Çıplak arama yaptılar, katilmişim gibi davrandılar
Telefonum geri almak için 1,5 saat boyunca resmen yalvardım. “Sonra vereceğiz” deyip beni oyalıyorlardı. Telefonumu açmamı istediler, üst katta bir memura açtım, aşağıda başkasına. Kişisel bütün bilgilerime baktılar, fotoğraflarımı izlediler, mesajlarımı okudular, sesli mesajlarımı dinlediler.Gözaltında bulunduğum süre boyunca beni tutuklamakla tehdit ettiler. Bazı memurlar numaralarını verip flört etti. Ardından çıplak aramaya maruz kaldım. Kadın polisler sonuna kadar soyunmamızı isteyip arama yaptılar. Katilmişim gibi davrandılar. Karakoldan çıktığımdan bu yana iki gündür ne uyuyabiliyorum ne dışarı çıkıp işime gidebiliyorum. Kovulmamak için işe geldim şimdi. Her seste ve anî harekette yerimden zıplıyor, korkuyorum. Karanlıktan korkmaya başladım. Gözlerimi her kapadığımda bana yaptıkları gözümün önüne geliyor, ağlama anları, panik atakları, kendimi ne kadar savunmasız hissettiğimi hatırlıyorum.
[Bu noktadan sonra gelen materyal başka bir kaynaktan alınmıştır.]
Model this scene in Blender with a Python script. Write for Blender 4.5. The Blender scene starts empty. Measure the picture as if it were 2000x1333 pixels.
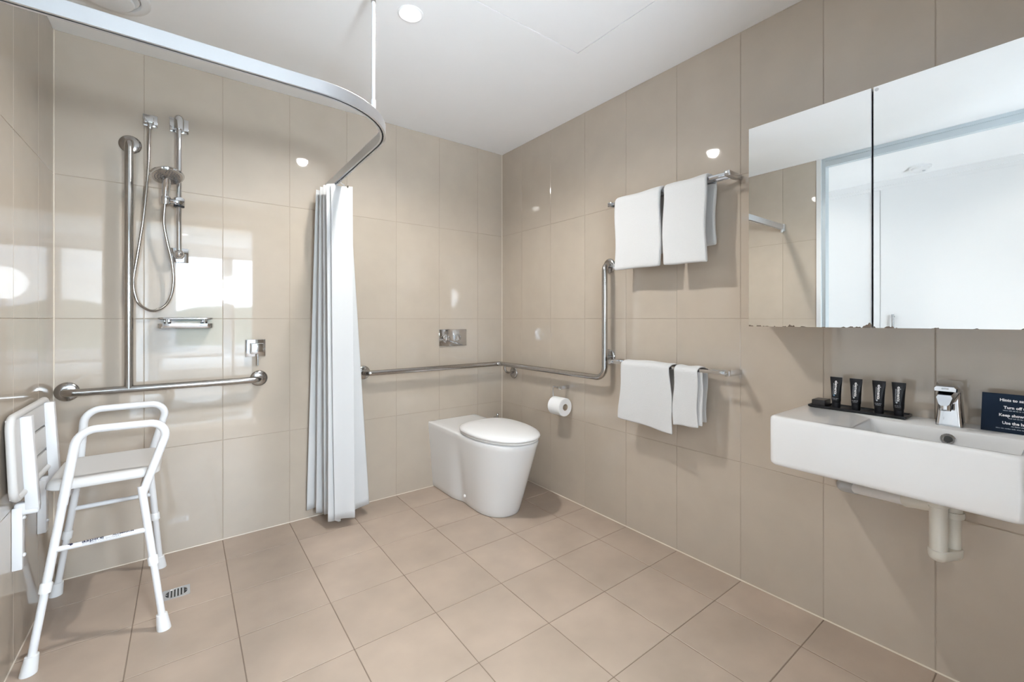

Olanları anlattığım için korkuyorum
Korkunç bir deneyim yaşadım. Sindiremiyorum. Evden çıkarken artık kendimi güvensiz ve savunmasız hissediyorum. Kendi ülkemde dışarı çıktığımda korku içinde yürüyorum. Yaşadıklarımı anlattım ve paylaştım diye aynı polislerin peşimden gelip beni kör bir noktada darp edeceklerini düşünmeye başladım. Böyle bir korku ile yaşıyorum iki gündür. Öte yandan da sırf müzik dinlemek için gittiğim bir mekânda beni darp ettiklerini, o kadar aşağıladıklarını unutamıyorum. O yüzden paylaşmamız gerektiğini düşünüyorum.